Many watered-down meat, poultry products should be better labeled, USDA says
January 11, 2015
About 60 percent of raw meat and poultry products are injected with or soaked in a salty solution that dilutes the products with water and adds high amounts of sodium.
The U.S. Department of Agriculture is proposing new rules that will make it clear to consumers that many meat and poultry products are adulterated, not enhanced, with high percentages of salty solutions.
Michael F. Jacobson, executive director of the Center for Science in the Public Interest, said in a statement:
USDA says that some products might have as much as 40 percent added solution, but you can bet that the processors don't reduce their prices by a similar amount.
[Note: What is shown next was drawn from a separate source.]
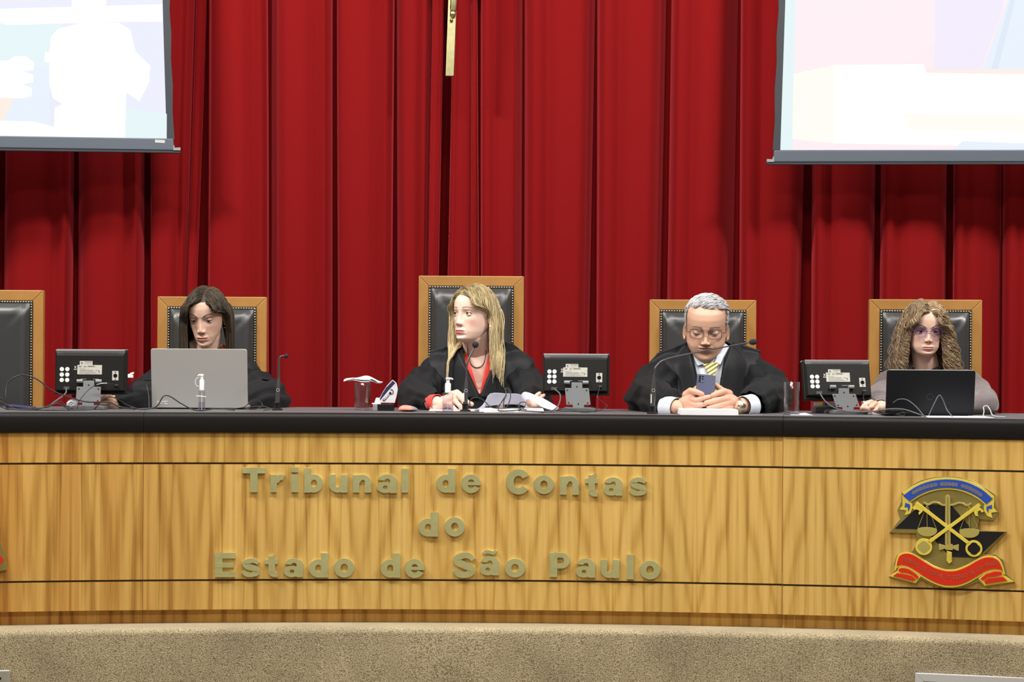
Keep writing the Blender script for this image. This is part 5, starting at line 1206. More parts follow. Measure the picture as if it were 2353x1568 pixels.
def grow(hf, n, steps, seglen, part_x, part_y, vol, face_w, curl=None, spread=.3, drop=.35, shoulder=None, seedr=1, hair_top=.084, yb=(-.2, -.2), vs=(1, 1), lift=1., push_back=0., fwd=None):
    """strands from a parting line over the skull, then falling; vectorised"""
    r = np.random.default_rng(seedr); R, t, s = hf; gdir = R.T@np.array((0, 0, -1.))
    # roots: over the upper skull
    u = r.random(n); side = np.where(r.random(n) < .5+.0*u, -1., 1.)
    yy = -.074+.158*r.random(n)**.85                      # along the parting front to back
    off = np.abs(r.normal(0, .026, n))+.0008
    X = part_x+side*off; X = np.clip(X, -.068, .068); Yy = yy
    # height on the skull ellipsoid
    c0 = np.array((0, .006, .020)); ra = np.array((.0735, .0965, .0975))
    q = 1-((X-c0[0])/ra[0])**2-((Yy-c0[1])/ra[1])**2; Z = c0[2]+ra[2]*np.sqrt(np.clip(q, .05, 1))
    P = np.stack([X, Yy, Z], 1); lay = (.0035+vol*(.15+.85*r.random(n))); vsd = np.where(side > 0, vs[1], vs[0])
    D = np.stack([side*(1.0+.2*r.random(n)), (.10+push_back)+.35*(Yy/.09)+.12*r.normal(0, 1, n), np.zeros(n)+.02], 1); D /= np.linalg.norm(D, axis=1)[:, None]
    out = [P.copy()]; L = seglen*(.86+.28*r.random(n))
    for k in range(steps):
        f = k/steps
        D = D*(1-drop*.8)+gdir*drop*(.75+1.0*f); D /= np.linalg.norm(D, axis=1)[:, None]
        P = P+D*L[:, None]
        # push out of the skull (ellipsoid grown by layer)
        le = lay*(1+(vsd-1)*np.clip((.085-P[:, 2])/.10, 0, 1)); E = ra+le[:, None]*np.array((1., .9, .8)); d = (P-c0)/E; rr = np.linalg.norm(d, axis=1); ins = (rr < 1)&(P[:, 2] > -.05)
        Pn = c0+(P-c0)/rr[:, None]; P = np.where(ins[:, None], Pn, P)
        # keep the face free: curtain of hair at the sides
        fw = np.array([face_w(z_, sd) for z_, sd in zip(P[:, 2], side)]) if False else np.where(side > 0, np.interp(P[:, 2], *face_w[1]), np.interp(P[:, 2], *face_w[0]))
        front = (P[:, 1] < -.015)&(np.abs(P[:, 0]) < fw)&(P[:, 2] < hair_top)
        P[:, 0] = np.where(front, np.sign(np.where(side > 0, 1, -1))*fw, P[:, 0])
        ybv = np.where(side > 0, yb[1], yb[0]); ybz = np.interp(P[:, 2], [-.4, .0, .03, .045], [0, 0, -.03, -.3])+ybv; P[:, 1] = np.maximum(P[:, 1], np.where(P[:, 2] > -.085, ybz, -1))
        # clear of jaw/neck/back
        nk = (P[:, 2] < -.05)&(np.hypot(P[:, 0]*.9, P[:, 1]-.03) < .062); ang = np.arctan2(P[:, 1]-.03, P[:, 0]*.9)
        P[:, 0] = np.where(nk, .062*np.cos(ang)/.9, P[:, 0]); P[:, 1] = np.where(nk, .03+.062*np.sin(ang), P[:, 1])
        if shoulder is not None: P = tol(shoulder(tow(P, hf)), hf)
        out.append(P.copy())
        D = out[-1]-out[-2]; D /= np.linalg.norm(D, axis=1)[:, None]+1e-9
    S_ = np.stack(out, 1)
    if curl:
        amp, fq, frizz = curl; m = S_.shape[1]; tt = np.linspace(0, 1, m)[None]; ph = r.random((n, 1))*2*PI; fk = fq*(.8+.4*r.random((n, 1)))
        ct = np.round(r.random((n, 1))*28)/28*2*PI      # strands share phases in locks
        T = np.gradient(S_, axis=1); T /= np.linalg.norm(T, axis=2, keepdims=True)+1e-9; u_ = np.cross(T, np.array((.2, .9, .3))); u_ /= np.linalg.norm(u_, axis=2, keepdims=True)+1e-9; v_ = np.cross(T, u_)
        A_ = amp*np.clip(tt*3.2, 0, 1)*(.7+.6*r.random((n, 1))); th = fk*tt*2*PI+ct+frizz*ph*.15
        S_ = S_+(A_*np.cos(th))[..., None]*u_+(A_*np.sin(th))[..., None]*v_+r.normal(0, frizz*.0006, S_.shape)
    return S_, r
def resample(S_, m):
    """smooth strands (n,k,3) to m points"""
    n, k = S_.shape[:2]; t = np.linspace(0, k-1, m); i = np.minimum(t.astype(int), k-2); f = (t-i)[None, :, None]
    g = lambda j: S_[:, np.clip(j, 0, k-1)]
    a, b, c, d = g(i-1), g(i), g(i+1), g(i+2)
    return .5*(2*b+(c-a)*f+(2*a-5*b+4*c-d)*f*f+(3*b-a-3*c+d)*f**3)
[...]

That sodium increases blood pressure and the risk of heart attacks and strokes.
I hope that USDA's action will encourage companies to compete on the basis of using less of the added salty solutions.
Consumers shouldn't be tricked into paying chicken – or pork or beef – per-pound prices for water and salt.
Ideally, USDA would have abandoned the word "enhanced" altogether in the case of these watered-down products. USDA is barring the use of "enhanced" as part of product names, but still allowing it elsewhere on labels or in advertising.And, while USDA proposed requiring the ‘contains solution’ statement to be printed in the same size type as the product name, the final regulation requires the print to be only 1/3 the size.
USDA's new rules will require products such as this Hormel pork roast to spell out more clearly that they contain added water, salt, and various food additives.